Forget that we’re living in a city where folk are crying out for swimming pools, cinemas and, more than anything, affordable housing.
Or that between reports of unruly youths and the ever-present Gull Issue, places like this almost always become hotbeds of litter and noise.
The powers that be have, in their infinite wisdom, granted permission for another uber-commercialised food franchise.
“For the economy”, no doubt.
Dundee can do better than this
It’s not that I have anything against Tim Hortons; it just simply isn’t what this city needs.
It certainly doesn’t fit with council group Sustainable Dundee’s pillars of ‘environment’ (hello exhaust fumes and rubbish) and ‘healthy society’ (ah yes, more processed food) – and Dundee City Council rejected the application in the first place.
But an appeal to the Scottish Government saw the decision overturned, and now it will open this month.
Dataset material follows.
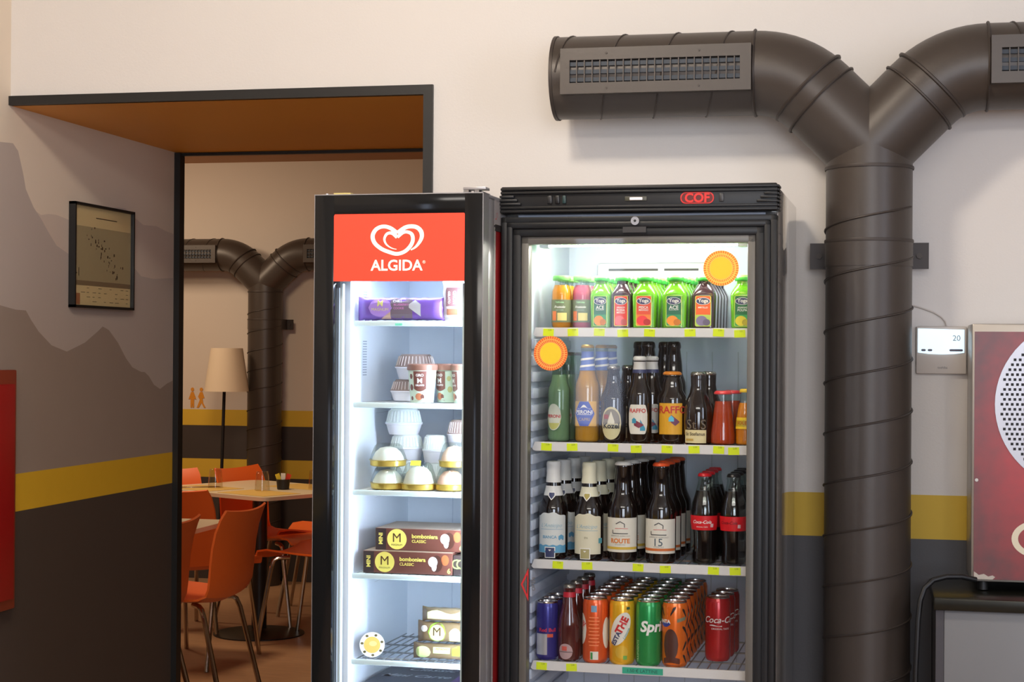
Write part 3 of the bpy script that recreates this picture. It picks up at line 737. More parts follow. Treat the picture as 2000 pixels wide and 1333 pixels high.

And if its predecessors are anything to go by, it will boom unbearably for a couple of weeks, clog up the surrounding gutters with ‘iconic’ packaging that folk will discard after snapping the token photo, and fade into a dwindling background obscurity.
I hope not.
But if the Scottish Government continues to buy into the idea of novelty while preaching sustainability, then consumers will follow suit.
There’s no use in decision-makers braying about a cleaner, greener and healthier future with large-scale innovations like the Eden Project, and then continuing to invest in big-money corporations on our home soil.
The government must set an example by prioritising the wellness and sustainability of the city over a quick cash boost.
But here, at least Timmy H might give some bored teenagers a memorable day out.